The Chinese Embassy is open for visa applications on Mon, Wed, Fri from 09:30-12:00. We arrived at 09:30 and were 50th in the queue. Around 20 people got let in all day. We returned next time at 6am in the pitch black, freezing conditions, and were still 10th in the queue (first people arrived at 4am). Foreigners queue up one side, locals on the other. However, the guard decides which queue gets let in when, so expect the locals to get favourable treatment. We got let into the building at around 10am, and got to the front of the queue at 10:30. Once you make your application, you must take this slip to Golomt Bank opposite to pay the fee, and take both these receipts back to the embassy to collect your visa.

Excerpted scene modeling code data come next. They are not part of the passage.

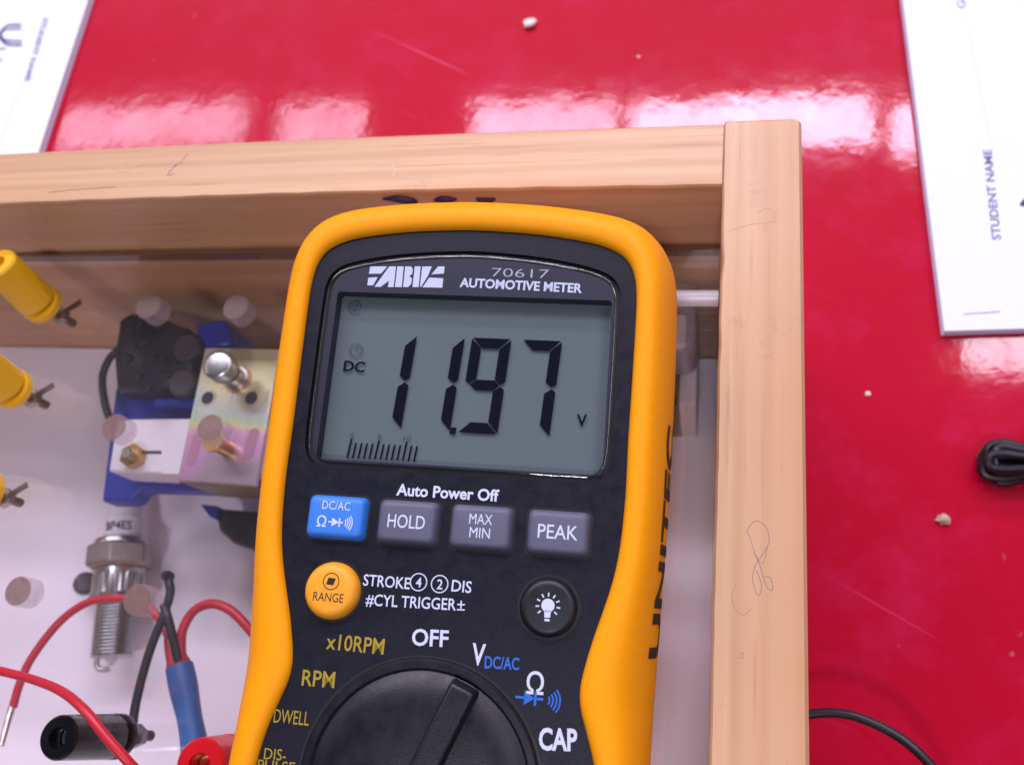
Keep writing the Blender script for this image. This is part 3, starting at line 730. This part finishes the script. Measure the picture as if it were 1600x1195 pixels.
# ------------------------------------------------------------------ blue carrier with the black block, white housing and plated bracket
WT, WB = 68.0, 54.0
def quadw(pts, z): return [(*wp(x, y, z).xy, z) for x, y in pts]
def slab(pts, z0, z1):
    top = quadw(pts, z1); return prism(top, [(p[0], p[1], z0) for p in top])
ca = wp(190, 700, FL)
e = empty("blue_carrier", (ca.x, ca.y, FL)); tag(e, "royal blue moulded carrier under the white housing and black block", "carrier")
build("plate", slab([(158, 784), (180, 604), (262, 612), (440, 622), (470, 772), (300, 766), (222, 764), (204, 784)], WB - 9, WB - .4), 'blue', e, bevel=1.2)
build("crossbar", slab([(240, 622), (440, 618), (440, 633), (240, 636)], WB + 4, WB + 9), 'blue', e, bevel=.8)
build("upright", slab([(300, 506), (352, 496), (362, 540), (318, 548)], WB - 14, WB + 10), 'blue', e, bevel=2)
build("ear", slab([(196, 492), (232, 488), (240, 512), (190, 515)], WB - 10, WB + 2), 'blue', e, bevel=1.5)
build("foot", slab([(200, 620), (250, 620), (245, 655), (195, 655)], FL + .1, WB - 10), 'blue', e)
build("tab", slab([(312, 787), (340, 790), (338, 812), (326, 806)], 28, 34), 'blue', e, bevel=.6)
build("foot", slab([(380, 650), (420, 650), (420, 700), (380, 700)], FL + .1, WB - 10), 'blue', e)
ce = wp(375, 825, 30)
k2 = empty("coil_end", (ce.x, ce.y, FL)); tag(k2, "black coil end poking out below the plated bracket beside the holster", "coil")
build("body", slab([(332, 792), (440, 800), (440, 872), (400, 862), (362, 848), (340, 828)], FL + .1, 32), 'black', k2, bevel=2.5, seg=3)
k = empty("ignition_module", wp(240, 560, WB)); tag(k, "black rough resin block with two knobs beside the plated bracket", "module")
rings = []
base = [(190, 500), (205, 490), (245, 492), (290, 512), (305, 520), (312, 560), (306, 610), (250, 616), (184, 612), (180, 560)]
for s, zz in ((1.0, WB - 12), (1.0, WB + 6), (.96, WB + 9), (.88, WB + 11)):
    cx, cy = 245, 555
    rings.append([(*wp(cx + (x - cx) * s, cy + (y - cy) * s, WB + 8).xy, zz) for x, y in base])
build("body", loft(rings), 'black_rough', k, sharp=60)
for px, py in ((294, 546), (288, 600)):
    c = wp(px, py, WB + 11); build("knob", lathe((c.x, c.y, WB + 10), (0, 0, 1), [(0, 5.2), (2.4, 5.0), (3, 4.4)], 24), 'knob', k)
for px, py, s in ((228, 535, 2.6), (262, 585, 2.0), (215, 590, 1.8), (240, 560, 1.5), (205, 515, 1.6), (250, 510, 1.9), (270, 540, 1.4), (200, 560, 2.2), (232, 605, 1.5), (252, 600, 1.2), (222, 505, 1.3), (210, 540, 1.2), (258, 565, 1.6)):
    c = wp(px, py, WB + 11); build("pad", lathe((c.x, c.y, WB + 10), (0, 0, 1), [(0, s), (1.6, s * .8), (2.0, s * .3)], 10), 'black_rough', k)
c = wp(255, 520, WB); build("support", lathe((c.x, c.y, FL), (0, 0, 1), [(0, 7), (WB - FL - 11, 7)], 20), 'black', k)
w = empty("black_wire", wp(165, 600, 60)); tag(w, "short black wire bowed beside the black resin block", "wire")
build("insulation", tube([wp(x, y, 62) for x, y in ((186, 545), (170, 562), (160, 590), (163, 625), (170, 650), (180, 668))], 1.35), 'black_wire', w)
h = empty("white_housing", wp(240, 710, WB)); tag(h, "white plastic housing with a brass nut, under the plated bracket", "housing")
build("body", slab([(169, 736), (182, 657), (205, 654), (470, 652), (470, 752), (280, 741)], WB, WT), 'white_plastic', h, bevel=.8)
build("panel", slab([(252, 740), (262, 674), (300, 673), (420, 674), (440, 742), (300, 741)], WT - .4, WT + .35), 'white_plastic', h, bevel=.2)
c = wp(205, 711, WT + 3)
nut = build("nut", lathe((c.x, c.y, WT), (0, 0, 1), [(0, 4.2), (3.4, 4.2)], sides=6), 'brass', h, smooth=False)
build("stud", lathe((c.x, c.y, WT), (0, 0, 1), [(0, 2.0), (5.5, 2.0), (6, 1.6)], 16), 'dull_steel', nut)
build("slot", slab([(222, 704), (252, 704), (252, 709), (222, 709)], WT - .3, WT + .12), 'dark_hole', h, smooth=False)
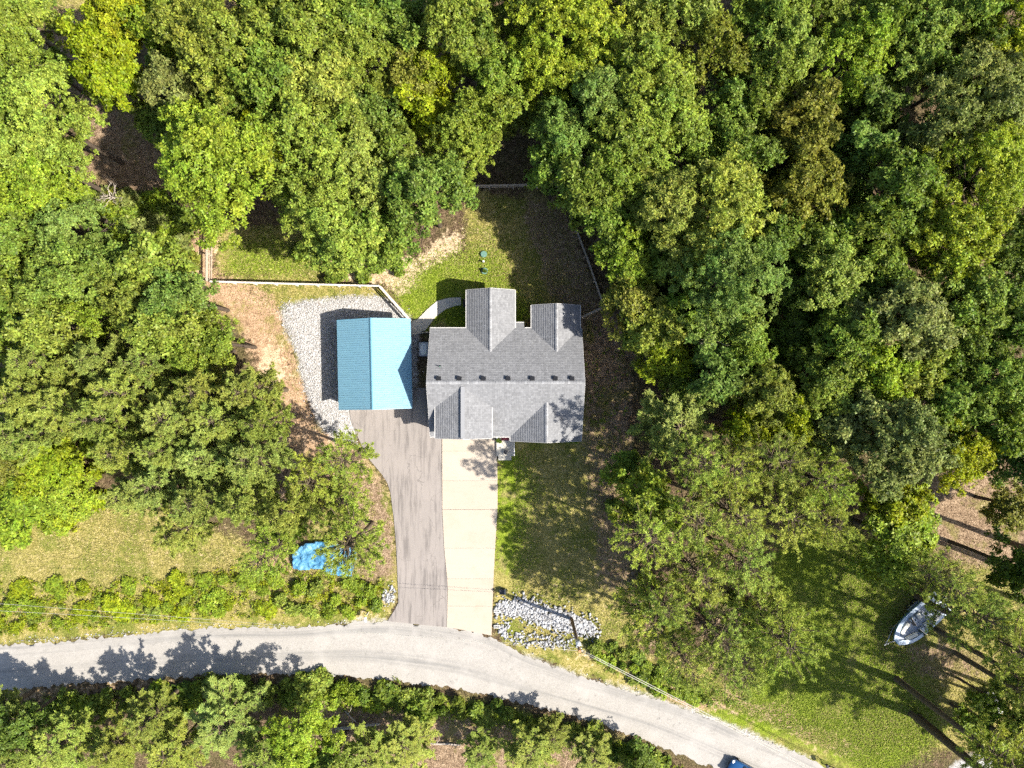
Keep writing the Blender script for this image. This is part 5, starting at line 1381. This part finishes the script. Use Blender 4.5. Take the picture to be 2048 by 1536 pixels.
x, y, _ = P(218, 392, 2.5); dead_tree("dead_tree", "bare pale dead branches at the lower end of the shaded clearing", (x, y, 0), 2.6, 1.6, 3)
x, y, _ = P(1432, 684, 10); dead_tree("dead_tree", "pale bare treetop among the green crowns right of the house", (x, y, 0), 10.5, 1.6, 4)
def log(px0, py0, px1, py1, r, label, seed):
    a, b = Vector(P(px0, py0)), Vector(P(px1, py1)); c = (a + b) / 2; R = random.Random(seed)
    e = empty("fallen_log", tuple(c), 0, label, "log"); a, b = a - c, b - c
    pts = [a.lerp(b, t_) + Vector((R.uniform(-.05, .05), R.uniform(-.05, .05), r * .8)) for t_ in (0, .3, .6, 1)]
    MB().path(pts, [r, r * .95, r * .85, r * .7], 9).build("stem", M["deadwood"], e, True)
    q = pts[1]; MB().path([q, q + Vector((.3, .5, .15)), q + Vector((.4, 1.0, .2))], [.05, .035, .015], 5).build("branch", M["deadwood"], e, True)
log(673, 1457, 760, 1447, .16, "grey fallen log on the shaded bank below the road", 1)
log(853, 1485, 921, 1489, .11, "thin fallen log among the pines at the bottom", 2)
log(180, 430, 245, 445, .18, "pale fallen log among shrubs below the clearing", 3)
log(690, 1420, 712, 1444, .06, "short broken branch on the bank above the grey log", 4)
x, y, _ = P(140, 190); sn = empty("tree_snag", (x, y, 0), 0, "grey broken trunk standing in the shaded upper left clearing", "dead tree")
MB().path([(0, 0, -.1), (.02, 0, 1.4), (-.05, .05, 2.9)], [.26, .22, .19], 10).build("trunk", M["deadwood"], sn, True); MB().tube((-.05, .05, 2.85), (-.05, .06, 2.95), .18, .05, 8).build("broken_top", M["deadwood"], sn)

# ------------------------------------------------------------------ stones, grass, litter (too many to count)
def stones(name, polys, n, smin, smax, mat, seed, label, prob=None, avoid=(), zoff=0.0):
    r = np.random.default_rng(seed)
    pts = []
    for poly, cnt in zip(polys, n):
        p = np.array(poly, float); lo, hi = p.min(0), p.max(0)
        q = lo + r.random((cnt * 4, 2)) * (hi - lo); q = q[in_poly(poly, q[:, 0], q[:, 1])]
        for a_ in avoid: q = q[~in_poly(a_, q[:, 0], q[:, 1])]
        pts.append(q[:cnt])
    q = np.vstack(pts); q = q + r.normal(0, 1, q.shape) * np.where(r.random((len(q), 1)) < .3, 9.0, 2.5)
    for a_ in avoid: q = q[~in_poly(a_, q[:, 0], q[:, 1])]
    q = q[sample(PAVED_SOFT, (q[:, 0] - 1024) / PXM, (768 - q[:, 1]) / PXM) < .45]
    if mat == 'pebble' and zoff < 0:
        q = q[sample(W['gravel'], (q[:, 0] - 1024) / PXM, (768 - q[:, 1]) / PXM) + .35 * np.sin(q[:, 0] * .13) * np.sin(q[:, 1] * .11 + 1) + r.normal(0, .22, len(q)) > .42]
    m = len(q)
    X = (q[:, 0] - 1024) / PXM; Y = (768 - q[:, 1]) / PXM
    s = r.uniform(smin, smax, m) * r.choice([.7, 1, 1.25], m)
    # faceted eight-corner stones
    base = np.array([(-1, -1, -.7), (1, -1, -.7), (1, 1, -.7), (-1, 1, -.7), (-.7, -.7, .7), (.7, -.7, .7), (.7, .7, .7), (-.7, .7, .7)]) * .5
    V = base[None] * (s[:, None, None] * r.uniform(.55, 1.2, (m, 1, 3))) + r.normal(0, .10, (m, 8, 3)) * s[:, None, None]
    a = r.random(m) * 6.28; b = r.normal(0, .5, m)
    cy, sy = np.cos(b)[:, None], np.sin(b)[:, None]; V[..., 0], V[..., 2] = V[..., 0] * cy + V[..., 2] * sy, -V[..., 0] * sy + V[..., 2] * cy
    ca, sa = np.cos(a)[:, None], np.sin(a)[:, None]; V[..., 0], V[..., 1] = V[..., 0] * ca - V[..., 1] * sa, V[..., 0] * sa + V[..., 1] * ca
    V[..., 0] += X[:, None]; V[..., 1] += Y[:, None]; V[..., 2] += (s * .18 + zoff)[:, None]
    f = np.array([(3, 2, 1, 0), (4, 5, 6, 7), (0, 1, 5, 4), (1, 2, 6, 5), (2, 3, 7, 6), (3, 0, 4, 7)])
    F = (np.arange(m)[:, None, None] * 8 + f[None]).reshape(-1, 4)
    o = link(bpy.data.objects.new(name, np_mesh(name, V.reshape(-1, 3), F, M[mat]))); tag(o, label, "rocks" if mat == "stone" else "gravel", kind="stuff")
stones("rip_rap", RIPRAP + [RIP_SPARSE, RIP_SMALL], [2600, 420, 260, 130], .09, .25, "stone", 41, "grey-white rip-rap stones in the ditch beside the concrete driveway")
stones("gravel", [GRAVEL, [(560, 620), (620, 600), (640, 640), (590, 660)]], [15000, 300], .045, .11, "pebble", 42, "loose pale gravel round the blue garage", avoid=(GARAGE, DRIVE_A), zoff=-.04)
EDGE = [(980, 1276), (1040, 1300), (1160, 1350), (1340, 1402), (1450, 1446), (1600, 1512), (1700, 1560), (1690, 1570), (1330, 1412), (1080, 1332)]
stones("gravel", [EDGE, [(640, 1250), (790, 1238), (800, 1246), (700, 1256)], [(0, 1284), (340, 1258), (560, 1250), (560, 1262), (340, 1270), (0, 1298)]], [1800, 500, 900], .04, .11, "pebble", 43, "crushed stone spilling along the road's upper edge")

def blades(name, key_w, n, hmin, hmax, mat, seed, label, kindcat="grass"):
    r = np.random.default_rng(seed)
    w = np.clip(key_w, 0, 1) * (PAVED_SOFT < .12)
    p = (w / w.sum()).ravel(); ii = r.choice(len(p), n, p=p)
    X = XX.ravel()[ii] + r.uniform(-.5, .5, n) * STEP * 1.4; Y = YY.ravel()[ii] + r.uniform(-.5, .5, n) * STEP * 1.4
    a = r.random(n) * 6.28; h = r.uniform(hmin, hmax, n) * .5; lean = r.uniform(.10, .24, n); wd = r.uniform(.02, .045, n)
    z0 = np.full(n, -.10)
    ca, sa = np.cos(a), np.sin(a)
    v0 = np.stack([X - sa * wd, Y + ca * wd, z0], 1); v1 = np.stack([X + sa * wd, Y - ca * wd, z0], 1)
    v2 = np.stack([X + ca * lean, Y + sa * lean, z0 + .09 + h], 1)
    V = np.stack([v0, v1, v2], 1).reshape(-1, 3); F = np.arange(3 * n).reshape(-1, 3)
    o = link(bpy.data.objects.new(name, np_mesh(name, V, F, M[mat]))); tag(o, label, kindcat, kind="stuff")
inview = (np.abs(XX) < 54) & (np.abs(YY) < 41)
blades("grass", W["lush"] * inview * (1 - W["gravel"]), 90000, .05, .16, "grasslush", 51, "short green grass of the lawns")
blades("dry_grass", W["dry"] * inview * (1 - W["gravel"]), 80000, .04, .13, "grassdry", 52, "dry tan grass of the yards and verges")
blades("leaf_litter", np.clip(1 - W["lush"] - W["dry"] - W["dirt"] - W["gravel"] - W["sand"], 0, 1) * inview, 60000, .01, .07, "litter", 53, "brown leaf litter on the woodland floor", "litter")
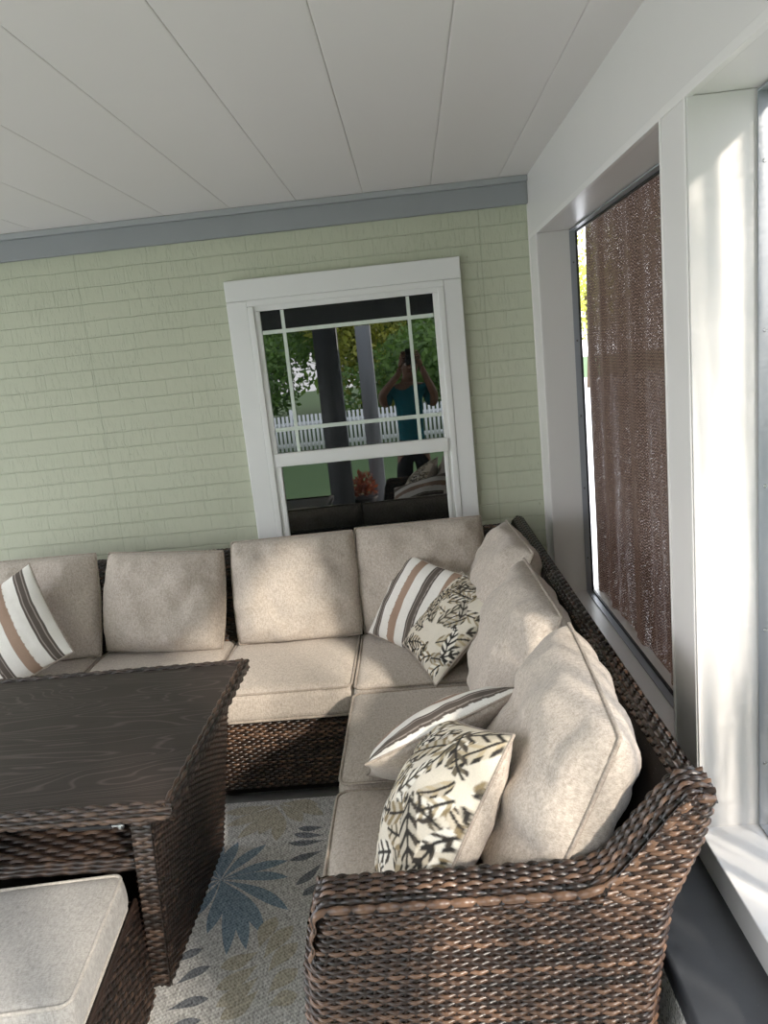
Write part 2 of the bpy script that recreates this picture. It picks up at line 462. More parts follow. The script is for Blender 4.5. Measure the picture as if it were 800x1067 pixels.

Photo of us in the queue at 06:30:

You must go early, wrap up, bring a flask of coffee, snacks, some people even brought sleeping bags. There is an internet café above Uni Coffee around the corner if you need to do any last minute printing (opens at 08:30). It was a largely horrible experience all round, but mainly because we knew none of the above information before trying. If you’re prepared and don’t mind an early start, there’s no reason why you can’t get a visa.

We did hear rumours of anyone with Turkey stamps being rejected, but they didn't ask about our stamps. It’s not much easier in London from what we heard, as the Chinese Embassy there now asks for proof of all travel from the UK into China if you’re not flying direct. Bearing in mind this was about 9 train journeys that we were yet to book in our case, this is not simple either. If you're still awake, you're clearly very determined to get into China. It is much cheaper, but be prepared to put in the legwork.